* [What you should do]: Would you transcribe all of the data exactly, down to the last character?

+ + + + + + +

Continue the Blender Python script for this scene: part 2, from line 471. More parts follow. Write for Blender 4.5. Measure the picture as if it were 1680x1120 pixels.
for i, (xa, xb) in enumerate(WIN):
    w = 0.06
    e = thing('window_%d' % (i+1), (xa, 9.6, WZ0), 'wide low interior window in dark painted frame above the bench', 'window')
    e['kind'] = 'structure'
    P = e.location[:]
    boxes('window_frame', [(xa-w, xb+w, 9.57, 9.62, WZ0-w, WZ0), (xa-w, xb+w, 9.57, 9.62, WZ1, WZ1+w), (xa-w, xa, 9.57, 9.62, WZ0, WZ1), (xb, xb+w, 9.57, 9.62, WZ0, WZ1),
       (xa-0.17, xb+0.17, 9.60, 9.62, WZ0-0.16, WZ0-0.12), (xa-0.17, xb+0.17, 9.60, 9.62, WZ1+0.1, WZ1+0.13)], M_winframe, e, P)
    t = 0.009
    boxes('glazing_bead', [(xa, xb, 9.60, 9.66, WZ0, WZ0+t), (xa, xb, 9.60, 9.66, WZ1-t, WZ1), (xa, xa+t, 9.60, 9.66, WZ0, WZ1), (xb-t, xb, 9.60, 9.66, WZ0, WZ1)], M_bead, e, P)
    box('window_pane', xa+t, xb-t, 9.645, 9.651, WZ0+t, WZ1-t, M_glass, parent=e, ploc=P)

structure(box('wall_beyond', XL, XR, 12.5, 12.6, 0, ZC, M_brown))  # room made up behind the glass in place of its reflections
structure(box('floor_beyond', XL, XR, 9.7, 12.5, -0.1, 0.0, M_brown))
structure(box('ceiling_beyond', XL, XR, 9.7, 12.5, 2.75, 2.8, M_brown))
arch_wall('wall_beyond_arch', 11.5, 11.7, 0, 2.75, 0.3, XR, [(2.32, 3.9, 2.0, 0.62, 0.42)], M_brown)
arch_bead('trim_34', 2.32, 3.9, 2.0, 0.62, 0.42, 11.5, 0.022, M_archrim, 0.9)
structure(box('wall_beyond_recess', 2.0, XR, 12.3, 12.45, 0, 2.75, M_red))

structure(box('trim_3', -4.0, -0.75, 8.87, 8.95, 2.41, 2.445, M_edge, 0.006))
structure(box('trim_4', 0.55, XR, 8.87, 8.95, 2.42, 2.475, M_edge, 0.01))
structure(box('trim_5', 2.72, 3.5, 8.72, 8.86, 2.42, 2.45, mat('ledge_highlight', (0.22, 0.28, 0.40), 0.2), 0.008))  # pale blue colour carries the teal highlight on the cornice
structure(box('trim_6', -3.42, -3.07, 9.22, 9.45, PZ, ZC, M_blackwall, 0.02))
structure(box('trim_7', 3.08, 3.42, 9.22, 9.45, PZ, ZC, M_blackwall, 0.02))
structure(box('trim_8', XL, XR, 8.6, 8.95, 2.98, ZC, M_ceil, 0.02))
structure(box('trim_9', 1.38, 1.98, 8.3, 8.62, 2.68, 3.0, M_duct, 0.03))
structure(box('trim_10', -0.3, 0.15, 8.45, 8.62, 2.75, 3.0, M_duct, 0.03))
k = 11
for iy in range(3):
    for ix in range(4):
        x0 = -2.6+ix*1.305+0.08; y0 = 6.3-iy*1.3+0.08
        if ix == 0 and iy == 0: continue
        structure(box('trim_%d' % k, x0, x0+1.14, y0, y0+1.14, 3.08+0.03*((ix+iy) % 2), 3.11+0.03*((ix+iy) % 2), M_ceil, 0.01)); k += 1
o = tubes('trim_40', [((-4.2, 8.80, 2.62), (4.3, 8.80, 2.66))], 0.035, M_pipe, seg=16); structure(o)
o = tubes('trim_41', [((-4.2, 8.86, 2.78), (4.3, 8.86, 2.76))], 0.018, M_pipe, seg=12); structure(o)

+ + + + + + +

* [Complete answer]:
Continue the Blender Python script for this scene: part 2, from line 471. More parts follow. Write for Blender 4.5. Measure the picture as if it were 1680x1120 pixels.
for i, (xa, xb) in enumerate(WIN):
    w = 0.06
    e = thing('window_%d' % (i+1), (xa, 9.6, WZ0), 'wide low interior window in dark painted frame above the bench', 'window')
    e['kind'] = 'structure'
    P = e.location[:]
    boxes('window_frame', [(xa-w, xb+w, 9.57, 9.62, WZ0-w, WZ0), (xa-w, xb+w, 9.57, 9.62, WZ1, WZ1+w), (xa-w, xa, 9.57, 9.62, WZ0, WZ1), (xb, xb+w, 9.57, 9.62, WZ0, WZ1),
       (xa-0.17, xb+0.17, 9.60, 9.62, WZ0-0.16, WZ0-0.12), (xa-0.17, xb+0.17, 9.60, 9.62, WZ1+0.1, WZ1+0.13)], M_winframe, e, P)
    t = 0.009
    boxes('glazing_bead', [(xa, xb, 9.60, 9.66, WZ0, WZ0+t), (xa, xb, 9.60, 9.66, WZ1-t, WZ1), (xa, xa+t, 9.60, 9.66, WZ0, WZ1), (xb-t, xb, 9.60, 9.66, WZ0, WZ1)], M_bead, e, P)
    box('window_pane', xa+t, xb-t, 9.645, 9.651, WZ0+t, WZ1-t, M_glass, parent=e, ploc=P)

structure(box('wall_beyond', XL, XR, 12.5, 12.6, 0, ZC, M_brown))  # room made up behind the glass in place of its reflections
structure(box('floor_beyond', XL, XR, 9.7, 12.5, -0.1, 0.0, M_brown))
structure(box('ceiling_beyond', XL, XR, 9.7, 12.5, 2.75, 2.8, M_brown))
arch_wall('wall_beyond_arch', 11.5, 11.7, 0, 2.75, 0.3, XR, [(2.32, 3.9, 2.0, 0.62, 0.42)], M_brown)
arch_bead('trim_34', 2.32, 3.9, 2.0, 0.62, 0.42, 11.5, 0.022, M_archrim, 0.9)
structure(box('wall_beyond_recess', 2.0, XR, 12.3, 12.45, 0, 2.75, M_red))

structure(box('trim_3', -4.0, -0.75, 8.87, 8.95, 2.41, 2.445, M_edge, 0.006))
structure(box('trim_4', 0.55, XR, 8.87, 8.95, 2.42, 2.475, M_edge, 0.01))
structure(box('trim_5', 2.72, 3.5, 8.72, 8.86, 2.42, 2.45, mat('ledge_highlight', (0.22, 0.28, 0.40), 0.2), 0.008))  # pale blue colour carries the teal highlight on the cornice
structure(box('trim_6', -3.42, -3.07, 9.22, 9.45, PZ, ZC, M_blackwall, 0.02))
structure(box('trim_7', 3.08, 3.42, 9.22, 9.45, PZ, ZC, M_blackwall, 0.02))
structure(box('trim_8', XL, XR, 8.6, 8.95, 2.98, ZC, M_ceil, 0.02))
structure(box('trim_9', 1.38, 1.98, 8.3, 8.62, 2.68, 3.0, M_duct, 0.03))
structure(box('trim_10', -0.3, 0.15, 8.45, 8.62, 2.75, 3.0, M_duct, 0.03))
k = 11
for iy in range(3):
    for ix in range(4):
        x0 = -2.6+ix*1.305+0.08; y0 = 6.3-iy*1.3+0.08
        if ix == 0 and iy == 0: continue
        structure(box('trim_%d' % k, x0, x0+1.14, y0, y0+1.14, 3.08+0.03*((ix+iy) % 2), 3.11+0.03*((ix+iy) % 2), M_ceil, 0.01)); k += 1
o = tubes('trim_40', [((-4.2, 8.80, 2.62), (4.3, 8.80, 2.66))], 0.035, M_pipe, seg=16); structure(o)
o = tubes('trim_41', [((-4.2, 8.86, 2.78), (4.3, 8.86, 2.76))], 0.018, M_pipe, seg=12); structure(o)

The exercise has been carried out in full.